We need the passage I quoted above to appear in this book not because we don't know we're reading a novel or because we confuse sentences with unmediated reality, but because we need to know that the writer knows we know, or else the dance of meaning between the writer's intentions and the reader's interpretations (the basic encoding/decoding of the text) gets muddled with clumsiness. Obscurity is not necessarily elegant. Think of magic tricks: More often than not, the magician wants the audience to know that a trick is about to be performed and that a performance was a trick, and there's some rhyme between the relation of fiction and reality to the relation between a well-performed trick, our knowledge that it is a trick, and our wonder at what we have seen. It may sound trivializing to compare art to magic tricks, but it is only so if you do not consider great magic tricks to be great art. I do. (Ricky Jay alone makes having been alive at this time in the history of the world somehow feel, to me at least, worthwhile.)

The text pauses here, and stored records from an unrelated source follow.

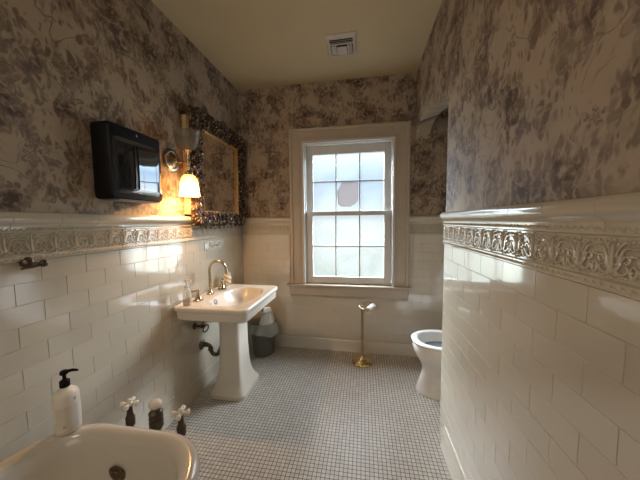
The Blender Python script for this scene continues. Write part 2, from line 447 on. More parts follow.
# ---- relief frieze with a bullnose cap rail
def frieze(name, fn, s0, s1, ends=(False, False), gap=None):
    mb = MB()
    prof = [(.0, ZF), (.012, ZF), (.024, ZF - .004), (.031, ZF - .012), (.034, ZF - .023), (.032, ZF - .035), (.026, ZF - .045), (.018, ZF - .050), (.014, ZF - .055),
            (.012, ZF - .060), (.012, ZF - .082), (.006, ZF - .086), (.006, ZT + .026), (.013, ZT + .022), (.013, ZT + .004), (.009, ZT), (0, ZT)]
    spans = [(s0, s1)] if not gap else [(s0, gap[0]), (gap[1], s1)]
    T = .165
    for a, b in spans:
        # the cap, bands and panel come in tiles with fine joints
        k = 0; s = a
        e = a
        while e < b - 1e-6:
            f_ = min(e + T, b)
            g = .0006
            mb.loops([[fn(e + g, z, o) for o, z in prof], [fn(f_ - g, z, o) for o, z in prof]])
            e = f_
        per = T / 2
        m = int(round((b - a) / per)); per = (b - a) / max(m, 1)
        zc = (ZT + .026 + ZF - .086) / 2; o0 = .006
        for i in range(m):
            c = a + per * (i + .5)
            P = lambda x, z, o=0.0: fn(c + x, zc + z, o0 + o * 2.0)
            S = per / .0825
            def curl(pts, r, flip):
                q = smooth([(x * flip * S, z, .002) for x, z in pts], 4)
                rr = [r * .80 * (1 - .45 * (j / (len(q) - 1))) for j in range(len(q))]
                mb.tube([P(*v) for v in q], rr, 6)
            mb.tube([P(0, z, .003) for z in (-.030, -.012, 0, .012, .030)], [.0024, .0050, .0028, .0050, .0024], 6)
            for zz in (1, -1):
                mb.ball(P(0, .0385 * zz, .002), .0048, 6, 4)
                for x in (-.0105, .0105):
                    mb.ball(P(x * S, .0300 * zz, .002), .0042, 6, 4)
                    mb.ball(P(x * 1.9 * S, .0345 * zz, .001), .0035, 6, 4)
            for fl in (1, -1):
                curl([(.004, -.024), (.013, -.012), (.015, .006), (.022, .020), (.034, .024), (.0412, .022)], .0046, fl)
                curl([(.015, -.004), (.023, .006), (.031, .006), (.033, -.002), (.028, -.008), (.023, -.004)], .0042, fl)
                curl([(.004, -.024), (.016, -.030), (.027, -.026), (.031, -.018), (.026, -.014)], .0042, fl)
                curl([(.006, .006), (.010, .018), (.018, .030), (.027, .034), (.031, .029)], .0036, fl)
                curl([(.0412, -.034), (.036, -.026), (.036, -.016), (.0412, -.010)], .0036, fl)
                curl([(.006, -.012), (.010, -.004), (.009, .006)], .0034, fl)
                mb.ball(P(.026 * fl * S, -.036, .001), .0036, 6, 4)
                mb.ball(P(.036 * fl * S, .036, .001), .0036, 6, 4)
                mb.ball(P(.0375 * fl * S, -.022, .001), .0036, 6, 4)
                mb.ball(P(.0375 * fl * S, .008, .002), .0040, 6, 4)
            # the two narrow leaf bands
            for zb, hh in ((ZF - .071, .0062), (ZT + .013, .0058)):
                for q in range(4):
                    x = -per / 2 + per * (q + .5) / 4
                    mb.tube([fn(c + x - .008, zb - hh * .8, .0125), fn(c + x - .001, zb - hh * .1, .0145), fn(c + x + .008, zb + hh * .8, .0125)], [.0012, .0042, .0012], 5)
                    mb.ball(fn(c + x + .0085, zb - hh * .6, .0130), .0022, 5, 4)
    o = struct(mb.build(name, M['frieze'], None, 45)); return o
frieze('trim_1', fL, YN, D - .034)
frieze('trim_2', fB, 0, CX0)
frieze('trim_3', fB, CX1, XA)
frieze('trim_4', fR, YN, YE)
# return of the rail round the partition's end
frieze('trim_5', lambda s, z, o: (s, YE + o, z), W - .0005, W + WT)

# ---- base courses
def basecourse(name, fn, s0, s1, t=.016):
    p = [(0, 0), (t + .006, 0), (t + .004, .012), (t, .022), (t, BH - .022), (t - .002, BH - .010), (t - .007, BH - .002), (0, BH)]
    return struct(MB().loops([[fn(s0, z, o) for o, z in p], [fn(s1, z, o) for o, z in p]]).build(name, M['tile'], None, 50))
basecourse('baseboard_left', fL, YN, D - .02, .009)
basecourse('baseboard_back', fB, .0, XA)
basecourse('baseboard_right', fR, YN, 1.64, .022)

# ------------------------------------------------------------------ window
win = bpy.data.objects.new('window_1', None); COL.objects.link(win); win.location = (1.195, D, WZ0); struct(win)
def casing():
    mb = MB(); y0, y1 = D - .030, D
    # side boards and head with a raised back band and an inner bead
    for x0, x1 in ((CX0, WX0), (WX1, CX1)):
        mb.box(x0, x1, y0 + .008, y1, WZ0 - .0, 2.385)
    mb.box(WX0, WX1, y0 + .008, y1, WZ1, 2.385)
    b = .028
    mb.box(CX0 - .002, CX0 + b, y0 - .008, y1, WZ0, 2.387).box(CX1 - b, CX1 + .002, y0 - .008, y1, WZ0, 2.387).box(CX0 + b, CX1 - b, y0 - .008, y1, 2.387 - b, 2.387)
    mb.box(WX0 - .045, WX0 - .037, y0 + .003, y1, WZ0, WZ1 + .045).box(WX1 + .037, WX1 + .045, y0 + .003, y1, WZ0, WZ1 + .045).box(WX0 - .037, WX1 + .037, y0 + .003, y1, WZ1 + .037, WZ1 + .045)
    return mb
casing().build('casing', M['casing'], win, 30, bevel=.003)
# inner stop bead, jamb lining
st = MB()
for x0, x1 in ((WX0 - .012, WX0 + .012), (WX1 - .012, WX1 + .012)): st.box(x0, x1, D - .034, D + .02, WZ0, WZ1 + .012)
st.box(WX0 + .012, WX1 - .012, D - .034, D + .02, WZ1 - .012, WZ1 + .012)
st.build('stop_bead', M['sash'], win, 30, bevel=.003)
jl = MB()
for x0, x1 in ((WX0, WX0 + .022), (WX1 - .022, WX1)): jl.box(x0, x1, D, D + .17, WZ0, WZ1)
jl.box(WX0, WX1, D, D + .17, WZ1 - .022, WZ1); jl.box(WX0, WX1, D + .03, D + .17, WZ0, WZ0 + .02)
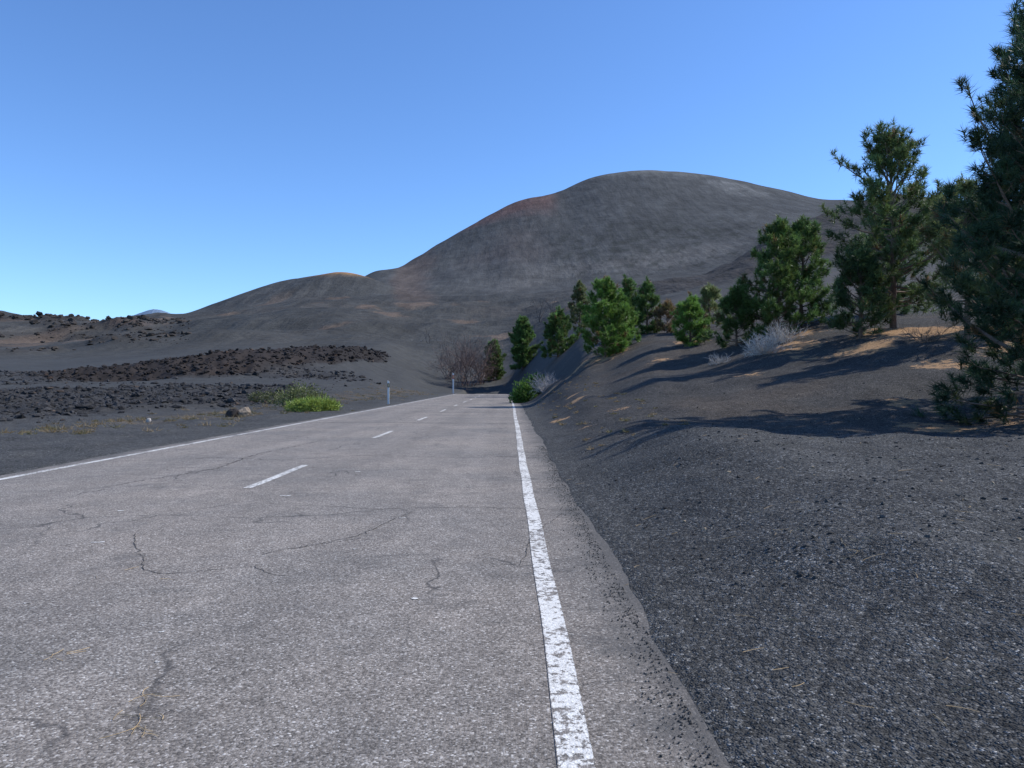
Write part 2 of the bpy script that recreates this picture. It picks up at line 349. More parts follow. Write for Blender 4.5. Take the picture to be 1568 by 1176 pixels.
litter_pts=[(1.75,27,.7,.5),(2.9,33,.9,.5),(3.1,36,.7,.6),(2.7,52,1.2,.5),(4.8,52,1.6,.5),(12.5,34,2.2,.55),(14,38,2.5,.5),(12,31,1.3,.42),
 (16.5,32,2.5,.58),(13.8,29.5,1.8,.55),(19,30,2.5,.5),(17,30,2.5,.55),(11.8,16.3,2.6,.46),(9.2,16.2,1.5,.48),(7.0,18.5,1.0,.38),(10.2,20,1.2,.42),(6.3,50,2.5,.5),(3.5,24,1.,.38),(9,29,1.3,.4),(17.5,25,2.5,.52),(14,24.5,1.5,.47),(11,46,2,.48),(6.5,14.2,1.4,.33),(2.1,21.5,.5,.42),(1.9,17.5,.35,.42),(8,40,1.5,.42)]
def colours(x,y,z):
    t=x/np.maximum(y,3); n=len(x)
    el=(z-1.5)/np.maximum(y,3)
    base=np.zeros((n,3)); base[:]=(.076,.075,.072)
    def mix(m,c):
        m=np.clip(m,0,1)[:,None]; base[:]=base*(1-m)+np.array(c)*m
    n1=fbm(x/60,y/60,101,4); n2=fbm(x/180,y/300,102,5); n3=fbm(x/20,y/20,103,4)
    mix(ss(13,18,y)*ss(1,3,x)*.8,(.060,.056,.052))
    mix(ss(13,18,y)*ss(1,3,x)*ss(0,.5,fbm(x/3,y/3,120,4))*.4,(.095,.075,.058))
    mix(ss(25,60,y)*ss(-8,-12,x)*.8,(.050,.051,.050))
    mix(ss(120,220,y),(.053,.053,.050))
    mix(ss(150,300,y)*ss(0,.5,n1)*.35,(.076,.067,.058))
    mix(ss(150,300,y)*ss(0,.5,-n1)*.5,(.040,.042,.041))
    mix(ss(450,900,y),(.063,.065,.065))  # far slopes lighter and bluer: slight haze mixed into the ground colour
    mix(ss(700,900,y)*ss(.0,.35,n2)*.4,(.082,.083,.083))
    mix(ss(700,900,y)*ss(0,.4,-n2)*.5,(.048,.051,.053))
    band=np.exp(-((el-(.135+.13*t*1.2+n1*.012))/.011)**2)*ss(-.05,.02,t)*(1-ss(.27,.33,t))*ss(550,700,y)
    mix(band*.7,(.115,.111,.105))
    scr=np.exp(-((el-(.165+.16*t))/.02)**2)*ss(.02,.08,t)*(1-ss(.3,.36,t))*ss(600,800,y)*ss(-.1,.3,n3)
    mix(scr*.8,(.038,.040,.038))
    scr2=ss(.25,.4,fbm(x/9,y/14,131,3))*ss(.03,.1,t)*(1-ss(.3,.36,t))*ss(.12,.15,el)*(1-ss(.2,.225,el))
    mix(scr2*.7,(.034,.037,.033))
    mix(ss(.22,.3,t)*(1-ss(.36,.42,t))*ss(.2,.26,el)*ss(.05,.35,fbm(x/60,y/120,109,4))*.7,(.135,.137,.135))
    red=ss(-.11,-.03,t+n1*.03)*(1-ss(.045,.07,t))*ss(1200,1320,y+n1*60)
    mix(red*.75,(.125,.070,.062))
    mix(ss(-.16,-.145,t+n1*.01)*(1-ss(-.12,-.09,t+n1*.02))*ss(500,650,y)*.5,(.095,.069,.058))
    mix(ss(-.1,-.05,t)*(1-ss(0.02,.08,t))*ss(850,1000,y)*ss(-.1,.4,n2)*.4,(.090,.069,.061))
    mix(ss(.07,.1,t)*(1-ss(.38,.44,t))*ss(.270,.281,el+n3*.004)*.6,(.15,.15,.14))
    sc_=small_cone(x,y)
    mix((y>600)*(y<900)*ss(101,109,sc_+n3*3)*ss(-205,-172,x)*.95,(.38,.22,.10))
    mix(ss(180,260,y)*(1-ss(600,700,y))*ss(.33,.5,fbm(x/22,y/60,107,4))*.4,(.17,.115,.08))
    mix(ss(.14,.18,t)*ss(230,280,y)*(1-ss(470,520,y))*.75,(.038,.035,.034))
    lm=lava_mask(x,y); fm=flow_mask(x,y)
    mix(lm*.85*lava_patch(x,y),(.040,.039,.039))
    mix(lm*lava_patch(x,y)*ss(.2,.45,fbm(x/5,y/5,111,4))*.2,(.08,.067,.055))
    mix(fm,(.028,.0245,.023))
    mix(fm*ss(.1,.4,n3)*.3,(.050,.038,.033))
    om=ss(150,190,y)*(1-ss(520,560,y))*ss(-.42,-.52,t)*ss(.12,.42,fbm(x/32,y/32,71,3))
    mix(om*.7,(.045,.040,.037)); mix(om*ss(.15,.45,n3)*.4,(.14,.09,.068))
    vg=np.exp(-((x+14.0+fbm(x/6,y/6,113,2)*2)/1.8)**2)*ss(20,30,y)*(1-ss(105,118,y))
    mix(vg*.35*ss(-.2,.4,fbm(x/2,y/2,114,3)),(.15,.11,.07))
    lit=np.zeros(n)
    for (a,b,r,s) in litter_pts:
        lit=np.maximum(lit,s*np.exp(-(((x-a)**2+((y-b)*.8)**2)/(r*r)))*1.15)
    grain=np.where(y<0,1,1-ss(30,110,y)*.85)
    farrel=ss(60,300,y)
    return base,lit,grain,farrel

NR,NC=760,760
ys=np.concatenate([np.linspace(-25,2.2,30,endpoint=False),np.exp(np.linspace(math.log(2.2),math.log(8500),NR-30))])
sg=np.linspace(-1,1,NC); sg=np.sign(sg)*(np.abs(sg)**1.15)
W=np.where(ys>0,14+1.15*ys,30)
X=(sg[None,:]*W[:,None]).ravel(); Y=np.repeat(ys,NC)
Z=height(X,Y)
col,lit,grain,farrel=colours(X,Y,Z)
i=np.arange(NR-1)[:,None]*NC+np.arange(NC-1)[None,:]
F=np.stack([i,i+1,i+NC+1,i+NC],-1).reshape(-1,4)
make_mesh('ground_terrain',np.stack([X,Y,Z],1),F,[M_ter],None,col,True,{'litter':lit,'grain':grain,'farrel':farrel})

def gz(x,y): return float(height(np.array([x]),np.array([y]))[0])

g=Geo(); a=np.linspace(0,1,40)
top=np.interp(a,[0,.15,.35,.5,.62,.8,1],[0,.35,.8,1,.93,.55,0])+.05*rng.random(40)*(a*(1-a)*4)
bx=-3250+a*420; yb=6500
v=[];
for k in range(40):
    v+= [(bx[k],yb-250,350),(bx[k],yb,575+top[k]*65),(bx[k],yb+300,350)]
f=[]
for k in range(39):
    p=3*k; f+=[(p,p+3,p+4),(p,p+4,p+1),(p+1,p+4,p+5),(p+1,p+5,p+2)]
g.add(v,f,0,(.22,.29,.38)); g.build('distant_hill',[M_rock])  # blue of the distance haze is put into the hill's own colour

# ------------------------------------------------------------------ road
ry=np.concatenate([np.arange(-25,60,.5),np.arange(60,136,1.0)])
rx=np.linspace(-8.9,1.25,30)
RX,RY=np.meshgrid(rx,ry); RZ=road_z(RY)
nc=len(rx); i=np.arange(len(ry)-1)[:,None]*nc+np.arange(nc-1)[None,:]
make_mesh('road',np.stack([RX.ravel(),RY.ravel(),RZ.ravel()],1),np.stack([i,i+1,i+nc+1,i+nc],-1).reshape(-1,4),[M_asp],smooth=True)

def strip(g,x0,x1,y0,y1,zoff=.004,step=.5):
    n=max(2,int((y1-y0)/step)+1); yy=np.linspace(y0,y1,n)
    xs=[x0,x0+(x1-x0)*.18,x0+(x1-x0)*.82,x1]; cs=[0,1,1,0]
    v=[];c=[]
    for k,y_ in enumerate(yy):
        wv=.006*math.sin(y_*1.7)+.01*math.sin(y_*.31)
        for xx,cc in zip(xs,cs):
            v.append((xx+wv,y_,float(road_z(np.array(y_)))+zoff)); e=0 if k in(0,n-1) and y1-y0<6 else cc; c.append((e,e,e))
    f=[]
    for k in range(n-1):
        for q in range(3):
            p=4*k+q; f+=[(p,p+1,p+5),(p,p+5,p+4)]
    g.add(v,f,0,np.array(c,float))
g=Geo()
strip(g,.185,.335,-20,128); strip(g,-8.07,-7.93,-20,128)
y0=10.9-10.2*3
while y0<125:
    strip(g,-3.84,-3.70,y0,y0+3.2,step=.4); y0+=10.2
r=np.random.default_rng(3)
for (x_,y_,s_) in [(-.66,5.3,.035),(-3.0,10.2,.08),(-3.9,7.2,.05),(-1.2,8.5,.03),(-2.1,4.6,.02),(-1.4,6.9,.025),(-2.6,13,.04),(-4.6,9,.04),(-1.9,4.1,.018),(-3.3,5.2,.02)]:
    k=7; aa=np.linspace(0,6.283,k,endpoint=False); rr=s_*(.5+.7*r.random(k))
    P=[(x_,y_,.004)]+[(x_+math.cos(q)*w_*1.3,y_+math.sin(q)*w_*.8,.004) for q,w_ in zip(aa,rr)]
    g.add(P,[(0,1+q,1+(q+1)%k) for q in range(k)],0,(1,1,1))
g.build('road_markings',[M_pnt])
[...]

There is much more that could be said about all that is in the novel itself, but most of it has been well said by reviewers, and the sort of deep diving that will be done by academic critics later on is not something I have the time or energy for at the moment, though I expect the book would repay such work well. I'd especially like to think about it via Delany's Times Square Red, Times Square Blue, as well as via certain strands of postcolonial theory and black queer theory, not because it's a specifically postcolonial or black queer novel (it's not) but because those ways of thinking teach us much about power relationships that would help illuminate new levels, possibilities, and problems within the narration. But that all requires heavy lifting, and I'm on vacation at the moment!